The collage above shows a transmission electron microscopy image of the improved quantum dot and its representation (left), the schematic of the device, which illustrates current-focusing idea (middle), and the device under operation (right.) Image source: lanl.gov news room.
“Optical gain with electrically excited quantum dots is now a reality,” said Victor Klimov, head of the quantum dot team at Los Alamos. “We have been working to develop new lasing media, using chemically synthesized quantum dots, although it had been widely believed that quantum-dot lasing with electrical stimulation is simply impossible. By using our specially designed dots, we can avoid energy losses created by Auger recombination.”

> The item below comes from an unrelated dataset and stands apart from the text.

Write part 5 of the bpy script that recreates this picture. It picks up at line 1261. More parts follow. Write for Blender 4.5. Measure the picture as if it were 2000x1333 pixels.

The Los Alamos team was able to demonstrate light amplification with a nanocrystal solid by use of direct-current electrical pumping. By developing a process that results in a material composition that is continuously varied along a radial direction, the researchers were able to eliminate sharp steps in the atomic composition that allow for Auger recombination.
The optical gain decay and waste heat generated from Auger recombination has been a major drawback of nanocrystal quantum dots for some time, as the slow process of electrical pumping for light amplification was necessarily compromised by this phenomenon. A research paper published in Nature Materials, also authored by Klimov in 2000, first shows optical gain in spite of Auger recombination, which provided evidence that eventually led to this latest discovery.
Another critical discovery of the Los Alamos research was the development of a current-focusing device. This new architecture enabled much higher current densities during the electrical pumping process, resulting in enhanced optical gains. Through the use of tapered charge-injection electrodes, the researchers were able to reduce the current-conducting area to less than 100 microns, thus concentrating the current enough to reach higher levels of light amplification without damaging the quantum dots or the injection layers.